The poet is tallish, solidly built, with a vague air of being ready for anything. (A fight? A revelation?). He wears a Fu-Manchu moustache and a Depression Era cap with a silver Maple Leaf stuck into it. Present occupation: Taxi driver. A man who works ten hours a day, and more.
There is a certain grimness there. Times are hard.
Hawkins was often in the public eye during the Sixties and early Seventies. Books of poetry. Rock and roll records. Sojourn with Ginsberg on the West Coast. Canada Council grant.
Surrealistic year in Mexico. Lately, he has not been heard from too often. Mention this to him and be the victim of a carefully-selected Hawkins grin (suggestions of the shark in Jaws and a character in a Dostoyevsky novel).
"I am retired."
"Already?"
"I am 37, but I have been retired since I was 33."
"Motive?"
"Boredom."
"Thirty-three, eh? The age of Christ . . ."
"I am anything if not a good Christian . . ."
Hawkins’ verbal thrust into Christian symbolism is not pressed further. He is not a mystic, but a flower child a dozen years older. Somewhat bitter. Almost never unfunny. The sardonic humor of the Irish is always a hovering presence.

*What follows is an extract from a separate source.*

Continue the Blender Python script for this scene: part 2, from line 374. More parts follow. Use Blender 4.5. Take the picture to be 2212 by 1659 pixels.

Hawkins will not deny the ethnic connection, one of the two sides of that divided, eloquent nation: the Protestant side. He is named after King Billy. (There is an English connection, too. Hawkins’ middle name is Alfred, for Alfred the Great, a fact revealed by Sparks, possibly for the first time. . .).
Hawkins is an Ontarian to the core, the dark, surprising other side of the province’s bland coin. His present literary project is to write a history of the Lebreton Flats, drawing from newspaper clippings, remembered tough guys, pool hall lore, etc. Part of his childhood and youth were spent in the area and he has an affinity for it, or at least its memory. But Hawkins’ reach as a writer and musician is at least federal. A long poem about Louis Riel is in his arsenal of poems-to-be. (Of course his reach is universal. How un-Canadian can you get than King Kong in Saudi Arabia?).
The presence in Ottawa of the man who went to Vancouver so long ago and then on to points south, may seem surprising.
Hawkins chuckles. "I told everybody that I went west, but I stayed right here." Recently, he has been acting definitely un-retired, having given readings in the Ottawa area that have convulsed audiences with laughter, often laughter with pain, a la Lenny Bruce.
Supporting himself in these non-boom times is a struggle and Hawkins does not skim lightly over it. But poetry is always easy. "I have never had to work at these things. When I wanted to write a song or a poem, it was just there."
So Hawkins stays, for now, at the center of Canadian federalism (or of folklore). He is not a weeping prophet. "I am not all that enthused by the state of the world," he admits. "Maybe I am a comic realist."